The CPI includes several sub-groups like food and beverages, fuel and light, housing and clothing, bedding and footwear. There are four types of CPI indices: CPI for Industrial Workers (IW), CPI for Agricultural Labourer (AL), CPI for Rural Labourer (RL), and CPI (Rural/Urban/Combined). The Labour Bureau within the Ministry of Labour and Employment compiles the first three, while the NSO compiles the fourth index.
In 2016, the base year for CPI was set as 2012. The Monetary Policy Committee uses this CPI data to manage inflation.
Contrasting the CPI and WPI
While both the CPI and WPI track price changes, there are key differences. WPI monitors inflation at the producer or manufacturer’s level, whereas CPI gauges price changes at the consumer level. WPI does not account for variations in the service prices, while the CPI does. Manufactured goods have a higher weightage in WPI calculations, but food items hold more weight in the CPI.

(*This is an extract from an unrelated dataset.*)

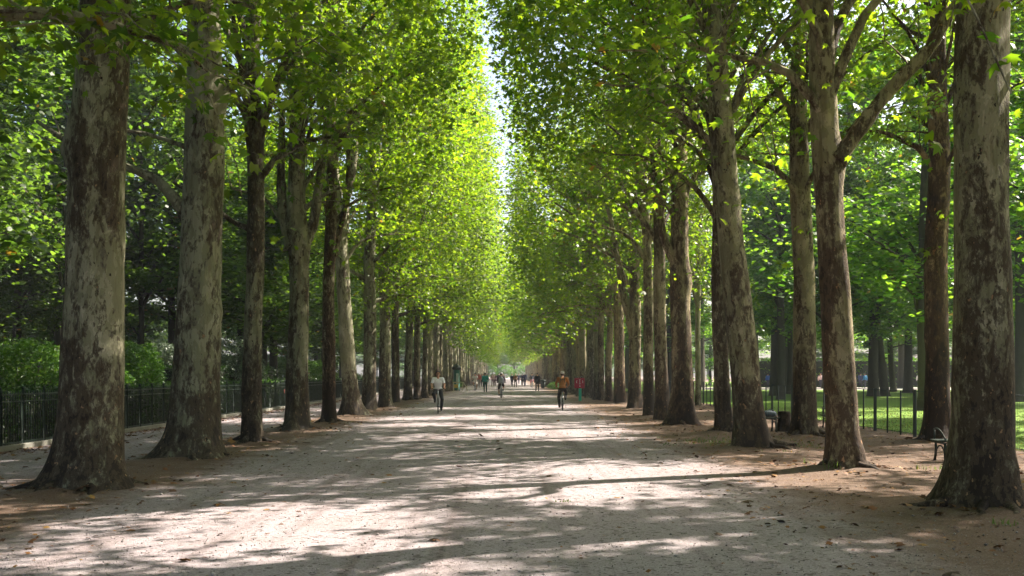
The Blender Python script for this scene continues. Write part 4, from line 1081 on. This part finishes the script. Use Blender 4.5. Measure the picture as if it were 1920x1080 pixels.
WK = [ # px, py, facing, colours, hair, label
 (910, 735.6, 0, (SKIN, (.01, .30, .29), (.01, .085, .075), (.01, .06, .05), HAIRD), 'short', 'walker in a teal jacket and dark green trousers', 1.02),
 (1007.5, 733.5, 0, (SKIN, (.02, .02, .035), (.025, .02, .03), SHOE, HAIRD), 'short', 'walker all in black near the litter bin', 1.0),
 (966.5, 726.2, 0, (SKIN, (.22, .11, .06), (.05, .045, .03), SHOE, PM((.6, .48, .3))), 'long', 'distant walker in a brown coat with fair hair', 1.0),
 (960, 724.8, PI, (SKIN2, (.03, .04, .08), (.03, .03, .05), SHOE, HAIRD), 'short', 'distant walker in navy just left of the brown coat', .98),
 (984, 724.4, 0, (SKIN, (.02, .025, .075), (.02, .025, .06), SHOE, PM((.8, .78, .76))), 'cap', 'distant walker in a wide navy coat and white cap', 1.05),
 (979, 723.0, 0, (SKIN, (.06, .07, .13), (.04, .04, .06), SHOE, HAIRD), 'short', 'distant walker just left of the white-capped navy coat', 1.0),
 (898, 727.0, PI, (SKIN, (.42, .10, .09), (.25, .22, .22), SHOE, PM((.82, .8, .78))), 'cap', 'distant walker in red top and white hat behind the white-clad cyclist', 1.05),
 (904, 726.0, PI, (SKIN2, (.10, .20, .20), (.08, .07, .09), SHOE, HAIRD), 'short', 'distant walker half hidden behind the teal jacket', .98),
 (924, 724.3, PI, (SKIN, (.55, .34, .36), (.24, .13, .18), SHOE, HAIRD), 'short', 'distant walker in pale pink left of the backpack rider', 1.0),
 (928, 723.6, PI, (SKIN2, (.18, .06, .10), (.12, .05, .09), SHOE, HAIRD), 'long', 'distant walker in plum clothes left of the backpack rider', .97),
 (935.5, 720.5, PI, (SKIN, (.05, .04, .06), (.05, .05, .06), SHOE, HAIRD), 'short', 'faint dark walker seen over the backpack rider’s left shoulder'.replace('’', "'"), 1.0),
 (943.5, 720, PI, (SKIN, (.42, .28, .3), (.1, .1, .13), SHOE, HAIRD), 'long', 'faint walker in rose seen over the backpack rider', 1.0),
 (972.5, 720, PI, (SKIN, (.06, .07, .14), (.05, .05, .08), SHOE, HAIRD), 'short', 'faint walker in blue grey far behind the brown coat', 1.0),
]
for i, (px, py, fz, cols, hair, lab, sc) in enumerate(WK):
    X, Y = gnd(px, py)
    ro, *_ = person(J_walk(.20 + .05 * (i % 3), .12 + .05 * (i % 3)), lab, (X, Y, .0), fz + .15 * math.sin(i * 2.1), cols, 'walkers on the avenue', .026, 'long', 'long', hair, female=hair == 'long')
    ro.scale = (sc * (-1 if i % 2 else 1), sc, sc)
LK = [(1440, 728, (.04, .12, .42), 'person in bright blue by the leaning plane, far out on the plaza'), (1462, 726, (.05, .05, .08), 'person in black far out on the plaza between two park trunks'),
      (1476, 726.5, (.70, .68, .70), 'person in white far out on the plaza left of the set-back brown plane'), (1538, 727, (.65, .45, .48), 'person in pale pink far out on the plaza beside the dark one'),
      (1545, 727, (.03, .03, .05), 'person in dark clothes far out on the plaza by the forking plane'), (1613, 727.5, (.05, .07, .2), 'person in navy far out on the plaza right of the forking plane'),
      (1622, 727.5, (.05, .25, .50), 'person in light blue far out on the plaza left of the dark pair of trunks'), (1700, 727, (.04, .04, .07), 'left one of two dark figures on the plaza by the far park tree'),
      (1706, 727, (.03, .025, .05), 'right one of two dark figures on the plaza by the far park tree'), (1722, 727, (.72, .68, .68), 'person in white far out on the plaza beside the grey forking tree'),
      (1903, 730, (.55, .20, .04), 'person in orange far out at the right edge of the park')]
for i, (px, py, c, lab) in enumerate(LK):
    X, Y = gnd(px, py)
    ro, *_ = person(J_walk(.10 + .05 * (i % 3), .08), lab, (X, Y, 0), i * 1.1, (SKIN, c, (.04, .04, .06), SHOE, HAIRD), 'people out on the plaza', .032, 'long', 'long', 'short')

# ------------------------------------------------------------------ light, camera
cam = bpy.data.cameras.new('camera'); co = bpy.data.objects.new('camera', cam); COL.objects.link(co)
cam.sensor_width = 36; cam.lens = 36 * F_PX / 1920
cam.shift_y = (HY - 540) / 1920; cam.shift_x = -(CX - 960) / 1920
cam.clip_end = 3000; cam.clip_start = .05
co.location = (0, 0, EYE); co.rotation_euler = (PI / 2, 0, 0)
SC.camera = co

SUN_AZ, SUN_EL = R(63), R(44)
w = bpy.data.worlds.new('World'); SC.world = w; w.use_nodes = True
nt = w.node_tree; bg = nt.nodes['Background']
sky = nt.nodes.new('ShaderNodeTexSky'); sky.sky_type = 'NISHITA'; sky.sun_disc = False
sky.sun_elevation = SUN_EL; sky.sun_rotation = SUN_AZ; sky.air_density = 1.0; sky.dust_density = 4.0; sky.ozone_density = .4
nt.links.new(sky.outputs[0], bg.inputs[0]); bg.inputs[1].default_value = .09
sl = bpy.data.lights.new('sun', 'SUN'); sl.energy = 5.0; sl.angle = R(.53); sl.color = (1, .92, .80)
so = bpy.data.objects.new('sun', sl); COL.objects.link(so)
d = Vector((-math.sin(SUN_AZ) * math.cos(SUN_EL), -math.cos(SUN_AZ) * math.cos(SUN_EL), -math.sin(SUN_EL)))
so.rotation_euler = d.to_track_quat('-Z', 'Y').to_euler()
SC.view_settings.view_transform = 'Standard'; SC.view_settings.look = 'None'
SC.view_settings.exposure = 1.85; SC.view_settings.gamma = 1
SC.render.engine = 'CYCLES'
SC.cycles.max_bounces = 8; SC.cycles.diffuse_bounces = 5; SC.cycles.glossy_bounces = 2; SC.cycles.transmission_bounces = 5
SC.cycles.use_denoising = True
SC.cycles.caustics_reflective = False; SC.cycles.caustics_refractive = False
# the air of the avenue: one even, thin haze
hz = NT('air'); pv = hz.n('VolumePrincipled', {'Color': (.93, .96, 1.0, 1), 'Density': .0006, 'Anisotropy': 0.0})
hz.t.links.new(pv.outputs[0], hz.out.inputs['Volume'])
mb = MB(); mb.box((0, 320, 14.5), (820, 780, 31)); hb = mb.build('haze', hz.m, None, False); hb['kind'] = 'stuff'
SC.cycles.volume_bounces = 0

Understanding the Concept of Inflation
Inflation represents an increase in the prices of daily goods and services like food, clothing, housing, recreation, transport, and consumer staples. It measures the change in average price levels of a basket of commodities and services over a period.
Inflation also indicates a decrease in the purchasing power of a currency, which could potentially slow down economic growth. Nonetheless, a certain degree of inflation is necessary to promote production in the economy.
Inflation Measurement in India
Inflation in India is primarily measured by two indices, the WPI and the CPI, which assess wholesale and retail-level price changes, respectively. In 2014, the Reserve Bank of India adopted the CPI as its chief measure of inflation.
Conclusion
Understanding these economic indices helps us comprehend the current economic scenario and provides a quantitative base for policy-making. Along with other economic parameters, these indices serve as a crucial tool to track and analyze market trends and price movements.